-- WHAT TO PRODUCE --
Produce the listing below again, exactly as shown.

########################################

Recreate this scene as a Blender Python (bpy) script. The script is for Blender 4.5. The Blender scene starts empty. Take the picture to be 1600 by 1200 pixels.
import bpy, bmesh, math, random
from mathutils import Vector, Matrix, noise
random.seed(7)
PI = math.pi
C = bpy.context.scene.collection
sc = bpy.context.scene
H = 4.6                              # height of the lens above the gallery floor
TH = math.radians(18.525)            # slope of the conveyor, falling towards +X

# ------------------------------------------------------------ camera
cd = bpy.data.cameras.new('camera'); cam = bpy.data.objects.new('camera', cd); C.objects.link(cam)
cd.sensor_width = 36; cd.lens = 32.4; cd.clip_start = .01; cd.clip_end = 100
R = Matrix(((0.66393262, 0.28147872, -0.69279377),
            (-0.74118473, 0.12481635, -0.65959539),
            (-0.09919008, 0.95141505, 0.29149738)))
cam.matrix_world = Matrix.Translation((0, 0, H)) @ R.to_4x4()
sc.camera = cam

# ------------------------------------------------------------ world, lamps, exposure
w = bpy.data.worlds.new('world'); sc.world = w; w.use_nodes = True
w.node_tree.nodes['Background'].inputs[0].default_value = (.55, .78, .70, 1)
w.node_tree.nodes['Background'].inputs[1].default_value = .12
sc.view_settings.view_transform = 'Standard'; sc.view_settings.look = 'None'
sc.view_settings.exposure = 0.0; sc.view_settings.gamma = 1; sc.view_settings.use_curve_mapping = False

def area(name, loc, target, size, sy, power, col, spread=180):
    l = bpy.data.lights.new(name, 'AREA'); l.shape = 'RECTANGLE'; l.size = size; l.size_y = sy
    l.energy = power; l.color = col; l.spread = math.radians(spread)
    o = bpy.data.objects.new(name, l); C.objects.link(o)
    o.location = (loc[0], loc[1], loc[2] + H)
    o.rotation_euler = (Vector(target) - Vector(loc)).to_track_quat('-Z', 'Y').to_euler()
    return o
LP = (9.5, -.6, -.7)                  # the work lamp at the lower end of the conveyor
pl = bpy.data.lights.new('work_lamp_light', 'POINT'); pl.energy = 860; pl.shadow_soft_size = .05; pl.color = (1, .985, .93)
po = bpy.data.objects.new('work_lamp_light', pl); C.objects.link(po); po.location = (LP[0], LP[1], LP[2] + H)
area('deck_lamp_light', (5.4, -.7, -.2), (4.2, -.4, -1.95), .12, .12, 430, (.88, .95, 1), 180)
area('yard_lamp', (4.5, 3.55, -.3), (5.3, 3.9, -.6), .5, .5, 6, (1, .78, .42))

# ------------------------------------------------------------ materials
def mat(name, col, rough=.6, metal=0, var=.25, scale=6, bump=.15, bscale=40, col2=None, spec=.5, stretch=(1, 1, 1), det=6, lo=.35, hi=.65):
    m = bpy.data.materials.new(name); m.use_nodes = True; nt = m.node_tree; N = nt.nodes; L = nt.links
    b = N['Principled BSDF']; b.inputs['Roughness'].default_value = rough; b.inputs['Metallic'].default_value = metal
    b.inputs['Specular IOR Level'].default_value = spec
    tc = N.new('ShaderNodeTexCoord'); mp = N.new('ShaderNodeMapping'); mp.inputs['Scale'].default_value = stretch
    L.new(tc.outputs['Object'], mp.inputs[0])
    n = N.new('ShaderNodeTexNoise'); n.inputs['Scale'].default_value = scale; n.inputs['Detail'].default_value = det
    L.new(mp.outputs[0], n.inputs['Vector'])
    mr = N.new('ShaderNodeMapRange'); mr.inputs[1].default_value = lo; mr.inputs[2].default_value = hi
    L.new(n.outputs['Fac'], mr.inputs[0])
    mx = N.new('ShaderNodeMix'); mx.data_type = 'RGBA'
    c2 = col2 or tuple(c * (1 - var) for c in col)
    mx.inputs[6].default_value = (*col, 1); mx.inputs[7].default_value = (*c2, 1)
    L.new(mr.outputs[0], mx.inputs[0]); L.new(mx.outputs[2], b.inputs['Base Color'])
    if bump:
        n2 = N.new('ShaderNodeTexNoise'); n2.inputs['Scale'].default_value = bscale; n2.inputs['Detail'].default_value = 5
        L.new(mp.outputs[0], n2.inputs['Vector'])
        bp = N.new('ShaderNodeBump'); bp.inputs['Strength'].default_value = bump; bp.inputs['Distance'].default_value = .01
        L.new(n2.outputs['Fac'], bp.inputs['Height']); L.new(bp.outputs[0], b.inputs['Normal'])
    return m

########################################

-- SOLVED PROBLEM --
Recreate this scene as a Blender Python (bpy) script. The script is for Blender 4.5. The Blender scene starts empty. Take the picture to be 1600 by 1200 pixels.
import bpy, bmesh, math, random
from mathutils import Vector, Matrix, noise
random.seed(7)
PI = math.pi
C = bpy.context.scene.collection
sc = bpy.context.scene
H = 4.6                              # height of the lens above the gallery floor
TH = math.radians(18.525)            # slope of the conveyor, falling towards +X

# ------------------------------------------------------------ camera
cd = bpy.data.cameras.new('camera'); cam = bpy.data.objects.new('camera', cd); C.objects.link(cam)
cd.sensor_width = 36; cd.lens = 32.4; cd.clip_start = .01; cd.clip_end = 100
R = Matrix(((0.66393262, 0.28147872, -0.69279377),
            (-0.74118473, 0.12481635, -0.65959539),
            (-0.09919008, 0.95141505, 0.29149738)))
cam.matrix_world = Matrix.Translation((0, 0, H)) @ R.to_4x4()
sc.camera = cam

# ------------------------------------------------------------ world, lamps, exposure
w = bpy.data.worlds.new('world'); sc.world = w; w.use_nodes = True
w.node_tree.nodes['Background'].inputs[0].default_value = (.55, .78, .70, 1)
w.node_tree.nodes['Background'].inputs[1].default_value = .12
sc.view_settings.view_transform = 'Standard'; sc.view_settings.look = 'None'
sc.view_settings.exposure = 0.0; sc.view_settings.gamma = 1; sc.view_settings.use_curve_mapping = False

def area(name, loc, target, size, sy, power, col, spread=180):
    l = bpy.data.lights.new(name, 'AREA'); l.shape = 'RECTANGLE'; l.size = size; l.size_y = sy
    l.energy = power; l.color = col; l.spread = math.radians(spread)
    o = bpy.data.objects.new(name, l); C.objects.link(o)
    o.location = (loc[0], loc[1], loc[2] + H)
    o.rotation_euler = (Vector(target) - Vector(loc)).to_track_quat('-Z', 'Y').to_euler()
    return o
LP = (9.5, -.6, -.7)                  # the work lamp at the lower end of the conveyor
pl = bpy.data.lights.new('work_lamp_light', 'POINT'); pl.energy = 860; pl.shadow_soft_size = .05; pl.color = (1, .985, .93)
po = bpy.data.objects.new('work_lamp_light', pl); C.objects.link(po); po.location = (LP[0], LP[1], LP[2] + H)
area('deck_lamp_light', (5.4, -.7, -.2), (4.2, -.4, -1.95), .12, .12, 430, (.88, .95, 1), 180)
area('yard_lamp', (4.5, 3.55, -.3), (5.3, 3.9, -.6), .5, .5, 6, (1, .78, .42))

# ------------------------------------------------------------ materials
def mat(name, col, rough=.6, metal=0, var=.25, scale=6, bump=.15, bscale=40, col2=None, spec=.5, stretch=(1, 1, 1), det=6, lo=.35, hi=.65):
    m = bpy.data.materials.new(name); m.use_nodes = True; nt = m.node_tree; N = nt.nodes; L = nt.links
    b = N['Principled BSDF']; b.inputs['Roughness'].default_value = rough; b.inputs['Metallic'].default_value = metal
    b.inputs['Specular IOR Level'].default_value = spec
    tc = N.new('ShaderNodeTexCoord'); mp = N.new('ShaderNodeMapping'); mp.inputs['Scale'].default_value = stretch
    L.new(tc.outputs['Object'], mp.inputs[0])
    n = N.new('ShaderNodeTexNoise'); n.inputs['Scale'].default_value = scale; n.inputs['Detail'].default_value = det
    L.new(mp.outputs[0], n.inputs['Vector'])
    mr = N.new('ShaderNodeMapRange'); mr.inputs[1].default_value = lo; mr.inputs[2].default_value = hi
    L.new(n.outputs['Fac'], mr.inputs[0])
    mx = N.new('ShaderNodeMix'); mx.data_type = 'RGBA'
    c2 = col2 or tuple(c * (1 - var) for c in col)
    mx.inputs[6].default_value = (*col, 1); mx.inputs[7].default_value = (*c2, 1)
    L.new(mr.outputs[0], mx.inputs[0]); L.new(mx.outputs[2], b.inputs['Base Color'])
    if bump:
        n2 = N.new('ShaderNodeTexNoise'); n2.inputs['Scale'].default_value = bscale; n2.inputs['Detail'].default_value = 5
        L.new(mp.outputs[0], n2.inputs['Vector'])
        bp = N.new('ShaderNodeBump'); bp.inputs['Strength'].default_value = bump; bp.inputs['Distance'].default_value = .01
        L.new(n2.outputs['Fac'], bp.inputs['Height']); L.new(bp.outputs[0], b.inputs['Normal'])
    return m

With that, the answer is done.